Pengembangan sistem inovasi teknoindustri
adalah pengembangan sistem inovasi pada tataran industrial atau lebih
populer cluster industri. Itu bertujuan untuk meningkatkan daya saing
industri melalui pe nguatan rantai nilai (value chain) dan keterkaitan pada
semua tingkatan rantai nilai. Cluster industri adalah jaringan dari
sehimpunan industri yang saling terkait. Himpunan itu mencakup industri
inti--yang menjadi `fokus perhatian', industri pemasok, industri
pendukungnya, industri terkait, dan pembeli.
Kemudian pihak/lembaga yang menghasilkan
pengetahuan/teknologi (termasuk perguruan tinggi dan lembaga penelitian,
pengembangan, dan perekayasaan). Lalu, institusi yang berperan menjembatani
(misalnya broker dan konsultan). Kesemuanya dihubungkan dalam rantai proses
peningkatan rantai nilai.
Teknoindustri
dalam MP3EI
Masterplan Percepatan dan Perluasan
Pembangunan Ekonomi Indonesia (MP3EI) 2011-2025 bertujuan mengangkat
Indonesia menjadi negara maju, merupakan kekuatan 12 besar dunia pada 2025
dan 8 besar dunia pada 2045. Strategi utama upaya tersebut ditempuh melalui
beberapa langkah.
Pertama, peningkatan potensi ekonomi
wilayah melalui koridor ekonomi, yaitu membangun pusat-pusat pertumbuhan di
setiap koridor, dengan pengembangan cluster
industri dan atau kawasan ekonomi khusus (KEK) berbasis sumber daya
unggulan (komoditas). Kedua, penguatan konektivitas nasional, dengan
penguatan konektivitas intra dan antarpusat pertumbuhan dalam koridor
ekonomi; konektivitas antarkoridor ekonomi (antarpulau); konektivitas
internasional (gate perdagangan dan wisatawan).

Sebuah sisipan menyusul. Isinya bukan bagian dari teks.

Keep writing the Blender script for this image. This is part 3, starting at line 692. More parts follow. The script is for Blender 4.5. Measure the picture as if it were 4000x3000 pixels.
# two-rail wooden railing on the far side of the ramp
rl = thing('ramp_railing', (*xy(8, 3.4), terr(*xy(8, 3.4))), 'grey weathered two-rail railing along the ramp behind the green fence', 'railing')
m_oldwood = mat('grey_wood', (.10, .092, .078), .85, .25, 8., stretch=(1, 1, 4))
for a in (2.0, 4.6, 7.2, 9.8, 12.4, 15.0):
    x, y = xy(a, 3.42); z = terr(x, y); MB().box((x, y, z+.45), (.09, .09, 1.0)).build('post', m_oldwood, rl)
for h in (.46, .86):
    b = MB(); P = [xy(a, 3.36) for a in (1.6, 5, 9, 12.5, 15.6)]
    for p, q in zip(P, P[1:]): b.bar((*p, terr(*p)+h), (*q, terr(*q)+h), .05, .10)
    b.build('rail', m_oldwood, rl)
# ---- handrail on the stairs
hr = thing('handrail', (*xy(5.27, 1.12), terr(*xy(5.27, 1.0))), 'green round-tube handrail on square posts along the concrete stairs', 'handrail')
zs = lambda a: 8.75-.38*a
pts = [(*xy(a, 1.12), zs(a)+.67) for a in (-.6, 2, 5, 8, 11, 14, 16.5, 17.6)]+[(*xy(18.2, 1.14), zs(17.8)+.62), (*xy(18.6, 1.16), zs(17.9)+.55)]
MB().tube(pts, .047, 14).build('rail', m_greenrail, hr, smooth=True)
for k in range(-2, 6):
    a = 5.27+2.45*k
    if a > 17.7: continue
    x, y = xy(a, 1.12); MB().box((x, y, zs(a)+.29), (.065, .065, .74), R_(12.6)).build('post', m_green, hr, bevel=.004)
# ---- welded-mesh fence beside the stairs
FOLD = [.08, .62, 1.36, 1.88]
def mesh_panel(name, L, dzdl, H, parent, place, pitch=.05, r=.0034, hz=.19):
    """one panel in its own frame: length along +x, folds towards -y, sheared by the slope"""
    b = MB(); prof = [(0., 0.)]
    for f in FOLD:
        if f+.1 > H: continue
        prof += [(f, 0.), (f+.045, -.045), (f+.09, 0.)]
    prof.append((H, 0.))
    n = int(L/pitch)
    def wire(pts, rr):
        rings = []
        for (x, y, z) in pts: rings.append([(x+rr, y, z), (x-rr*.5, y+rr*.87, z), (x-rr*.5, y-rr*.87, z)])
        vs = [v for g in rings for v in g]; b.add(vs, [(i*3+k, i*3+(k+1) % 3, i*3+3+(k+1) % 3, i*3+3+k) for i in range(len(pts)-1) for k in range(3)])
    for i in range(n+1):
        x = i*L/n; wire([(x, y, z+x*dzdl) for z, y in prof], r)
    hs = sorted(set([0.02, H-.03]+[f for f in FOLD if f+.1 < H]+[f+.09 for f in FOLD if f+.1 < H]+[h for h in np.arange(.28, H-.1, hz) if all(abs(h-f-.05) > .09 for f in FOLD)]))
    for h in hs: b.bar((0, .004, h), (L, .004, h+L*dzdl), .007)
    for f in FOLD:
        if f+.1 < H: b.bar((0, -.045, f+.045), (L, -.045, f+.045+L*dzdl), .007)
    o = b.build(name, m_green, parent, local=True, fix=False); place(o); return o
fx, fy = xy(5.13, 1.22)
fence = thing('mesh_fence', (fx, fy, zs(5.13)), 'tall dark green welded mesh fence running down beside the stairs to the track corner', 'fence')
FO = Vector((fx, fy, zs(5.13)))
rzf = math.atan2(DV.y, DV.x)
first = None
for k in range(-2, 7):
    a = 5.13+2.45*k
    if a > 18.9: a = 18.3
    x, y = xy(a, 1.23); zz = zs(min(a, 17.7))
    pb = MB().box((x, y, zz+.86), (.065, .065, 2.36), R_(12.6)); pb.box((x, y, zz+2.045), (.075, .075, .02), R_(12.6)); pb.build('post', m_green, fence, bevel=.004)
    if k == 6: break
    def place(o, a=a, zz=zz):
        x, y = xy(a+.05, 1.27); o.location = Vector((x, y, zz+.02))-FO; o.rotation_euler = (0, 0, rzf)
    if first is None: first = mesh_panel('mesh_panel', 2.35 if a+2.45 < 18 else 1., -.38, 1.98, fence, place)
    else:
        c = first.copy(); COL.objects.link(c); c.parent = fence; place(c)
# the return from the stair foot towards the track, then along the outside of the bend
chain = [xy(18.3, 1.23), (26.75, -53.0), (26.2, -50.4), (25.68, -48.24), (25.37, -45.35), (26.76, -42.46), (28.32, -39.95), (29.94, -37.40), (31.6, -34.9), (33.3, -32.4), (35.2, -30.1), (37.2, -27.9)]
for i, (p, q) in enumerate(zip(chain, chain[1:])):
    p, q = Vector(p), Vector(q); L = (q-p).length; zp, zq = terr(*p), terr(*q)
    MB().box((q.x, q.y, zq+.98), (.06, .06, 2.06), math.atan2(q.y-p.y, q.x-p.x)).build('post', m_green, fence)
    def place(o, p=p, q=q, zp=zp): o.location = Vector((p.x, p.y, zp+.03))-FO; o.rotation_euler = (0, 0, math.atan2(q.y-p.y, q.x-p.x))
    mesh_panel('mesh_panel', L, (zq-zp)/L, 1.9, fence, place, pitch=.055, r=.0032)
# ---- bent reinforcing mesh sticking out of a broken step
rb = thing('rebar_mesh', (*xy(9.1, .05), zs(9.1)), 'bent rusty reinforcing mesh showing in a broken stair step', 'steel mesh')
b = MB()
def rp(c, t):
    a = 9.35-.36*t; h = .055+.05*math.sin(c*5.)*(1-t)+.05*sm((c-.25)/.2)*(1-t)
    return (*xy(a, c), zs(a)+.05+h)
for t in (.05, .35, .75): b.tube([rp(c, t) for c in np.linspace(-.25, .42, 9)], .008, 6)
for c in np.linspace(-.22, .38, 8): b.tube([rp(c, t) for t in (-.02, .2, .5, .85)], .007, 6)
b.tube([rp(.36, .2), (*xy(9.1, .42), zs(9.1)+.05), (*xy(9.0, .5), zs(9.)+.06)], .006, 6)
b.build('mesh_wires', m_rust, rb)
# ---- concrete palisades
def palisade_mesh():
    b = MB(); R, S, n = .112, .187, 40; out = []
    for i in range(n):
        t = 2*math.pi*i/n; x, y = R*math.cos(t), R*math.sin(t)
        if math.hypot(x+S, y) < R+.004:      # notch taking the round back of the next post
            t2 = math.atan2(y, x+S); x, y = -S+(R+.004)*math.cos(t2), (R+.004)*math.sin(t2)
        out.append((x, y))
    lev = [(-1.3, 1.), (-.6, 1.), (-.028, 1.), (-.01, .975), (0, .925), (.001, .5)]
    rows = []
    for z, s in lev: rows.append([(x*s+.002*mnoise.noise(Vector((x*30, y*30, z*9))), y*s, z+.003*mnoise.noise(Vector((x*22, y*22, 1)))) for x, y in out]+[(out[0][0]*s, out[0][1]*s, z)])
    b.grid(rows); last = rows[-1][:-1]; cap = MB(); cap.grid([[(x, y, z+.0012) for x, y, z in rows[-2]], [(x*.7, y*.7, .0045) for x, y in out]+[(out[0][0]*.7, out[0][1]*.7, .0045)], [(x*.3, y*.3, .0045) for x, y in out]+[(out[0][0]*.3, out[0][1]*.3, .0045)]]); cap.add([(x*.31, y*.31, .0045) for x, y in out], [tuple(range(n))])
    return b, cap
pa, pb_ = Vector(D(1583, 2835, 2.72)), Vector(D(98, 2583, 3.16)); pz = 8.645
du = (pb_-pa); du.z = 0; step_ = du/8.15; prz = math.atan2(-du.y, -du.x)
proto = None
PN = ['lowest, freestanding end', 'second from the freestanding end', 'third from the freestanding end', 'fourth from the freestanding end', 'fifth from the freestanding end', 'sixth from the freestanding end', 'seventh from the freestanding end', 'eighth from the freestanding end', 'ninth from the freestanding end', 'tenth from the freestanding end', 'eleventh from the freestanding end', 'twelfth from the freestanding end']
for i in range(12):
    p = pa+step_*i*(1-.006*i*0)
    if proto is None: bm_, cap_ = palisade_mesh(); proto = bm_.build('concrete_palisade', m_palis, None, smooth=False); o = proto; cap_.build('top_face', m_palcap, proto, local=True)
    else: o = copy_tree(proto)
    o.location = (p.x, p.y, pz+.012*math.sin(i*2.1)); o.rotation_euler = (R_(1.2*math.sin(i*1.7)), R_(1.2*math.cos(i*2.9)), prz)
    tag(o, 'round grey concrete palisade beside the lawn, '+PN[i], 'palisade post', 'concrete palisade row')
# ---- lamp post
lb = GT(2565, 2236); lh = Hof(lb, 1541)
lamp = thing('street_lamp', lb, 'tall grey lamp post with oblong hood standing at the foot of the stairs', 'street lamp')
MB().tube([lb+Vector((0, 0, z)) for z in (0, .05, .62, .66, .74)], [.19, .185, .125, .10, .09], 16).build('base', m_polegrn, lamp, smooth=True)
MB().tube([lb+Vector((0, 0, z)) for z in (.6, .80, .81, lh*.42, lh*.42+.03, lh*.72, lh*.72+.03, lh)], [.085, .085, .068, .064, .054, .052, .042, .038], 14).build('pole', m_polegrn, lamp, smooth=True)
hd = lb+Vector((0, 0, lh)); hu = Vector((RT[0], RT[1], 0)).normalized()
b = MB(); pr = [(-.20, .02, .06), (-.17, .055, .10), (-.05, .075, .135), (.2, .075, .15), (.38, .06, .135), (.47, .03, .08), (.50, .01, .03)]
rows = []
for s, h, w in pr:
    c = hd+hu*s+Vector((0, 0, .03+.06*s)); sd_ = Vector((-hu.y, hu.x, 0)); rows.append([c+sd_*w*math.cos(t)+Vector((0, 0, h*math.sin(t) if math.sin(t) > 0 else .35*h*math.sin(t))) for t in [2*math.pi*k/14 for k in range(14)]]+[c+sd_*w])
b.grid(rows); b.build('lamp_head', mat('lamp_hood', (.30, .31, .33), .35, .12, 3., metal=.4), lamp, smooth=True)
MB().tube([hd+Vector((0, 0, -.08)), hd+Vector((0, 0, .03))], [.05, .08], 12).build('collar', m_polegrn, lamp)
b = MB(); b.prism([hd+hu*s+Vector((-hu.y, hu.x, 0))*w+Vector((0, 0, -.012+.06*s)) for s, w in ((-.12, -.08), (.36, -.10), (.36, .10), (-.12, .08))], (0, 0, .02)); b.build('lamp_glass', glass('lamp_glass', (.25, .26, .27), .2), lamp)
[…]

Ketiga, penguatan kemampuan
SDM dan iptek nasional dengan meningkatkan kemampuan SDM dan iptek untuk
mendukung pengembangan program utama.
Sebagai ilustrasi, tulisan ini mengambil
salah satu kegiatan utama di dalam MP3EI, yaitu kelapa sawit yang
dikembangkan dengan pendekatan cluster
industri. Menurut Pahan (2011), aglomerasi industri kelapa sawit yang
terjadi di Sumatra Utara, Riau, dan Kaltim belum mendapat justifikasi empiris
sebagai cluster industri.
Teridentifikasi pula terdapat beberapa
permasalahan, antara lain kelangsungan pasokan bahan baku dan jaminan bahan
baku yang ramah lingkungan (dari proses di hulu sampai ke hilir).
Tim Studi BPPT (2012) menganalisis pengembangan
cluster industri kelapa sawit belum optimal dilihat dari beberapa aspek
dengan bobot yang berbeda, yaitu adanya beberapa kelemahan. Pertama,
kelemahan kerangka umum yang kondusif bagi bisnis dan inovasi di dalam
pengembangan cluster industri kelapa sawit. Kedua, kelemahan kelembagaan
dan daya dukung iptek dan rendahnya kemampuan absorpsi dari cluster.
Ketiga, kelemahan keterkaitan, interaksi dan kerja sama difusi inovasi;
persoalan budaya inovasi. Keempat, kelemahan pada fokus, rantai nilai,
kompetensi dan sumber pembaruan ekono mi dan sosial; serta kelemahan dalam
merespons tantangan global. Tim studi juga menganalisis sebagai alternatif
Kabupaten Pelalawan, Riau, juga berpotensi baik untuk dikembangkannya
cluster industri kelapa sawit di koridor Sumatra.
Pro-growth
dan Pro-Job
Dalam implementasi MP3EI perlu dilakukan
fokus pada sektor atau subsektor yang akan memberikan peningkatan nilai
tambah (value added) tinggi untuk
mendorong pertumbuhan ekonomi (pro-growth)
dan peningkatan penyerapan tenaga kerja (pro-job).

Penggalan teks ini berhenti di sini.